President Trump Again Proposes Elimination of NEA and NEH

President Donald Trump’s newly released 2019 budget again proposes that the federal government defund the National Endowments for the Arts and Humanities. Trump first revealed that he wanted to zero out funding for the two agencies when his first federal budget plan was released in March of 2017, sparking a nationwide public outcry. Despite his efforts to shut down both the NEA and the NEH last year, they survived, after a bill—which approved their continued funding, but reduced the amount each agency would receive by $5 million—was passed by the House of Representatives Appropriations Committee last July.

Titled “An American Budget: Major Savings and Reforms,” the 189-page document states that the NEA should begin shutting down in 2019 because the administration “does not consider NEA activities to be core Federal responsibilities.” It also notes that there are “non-Federal sources of funding for the humanities.” If the budget is approved, the NEA will be allocated $29 million and the NEH will be granted $42 million so that they can wrap up their operations and fulfill any ongoing grant commitments. Among the other entities in danger are the Corporation for Public Broadcasting and the Institute for Museum and Library Services.

In response, Americans for the Arts president and CEO Robert L. Lynch has already denounced the proposed budget. “With only a $150 million annual appropriation, the NEA’s investment in every congressional district in the country contributes to a $730 billion arts and culture industry in America, representing 4.2 percent of the annual GDP,” he said in a statement. “The nation’s arts and culture industry supports 4.8 million jobs and yields a $26 billion trade surplus for our country. Despite the president’s State of the Union speech proclaiming ‘Americans fill the world with art and music,’ there seems to be a disconnect on the need to invest in our nation’s future support of the arts and arts education. The federal investment in the arts helps power the creative economy across the country.”
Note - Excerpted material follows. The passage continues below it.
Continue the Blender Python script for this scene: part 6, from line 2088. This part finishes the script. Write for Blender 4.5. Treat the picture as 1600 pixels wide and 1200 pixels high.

He added, “Americans for the Arts stands ready to fight for the arts on a bipartisan basis with the 95,000 nonprofit arts organizations across the United States, with the hundreds of arts advocates who will come to Washington, DC, on March 13, 2018, for the thirty-first annual Arts Advocacy Day, the business community, and the hundreds of thousands of arts advocates that are part of the Arts Action Fund. We work with numerous partners from across the spectrum to make the case for federal funding and the federal role of the agencies in fostering investment, spurring job-related growth, expanding educational opportunities, and providing for the preservation of our heritage.”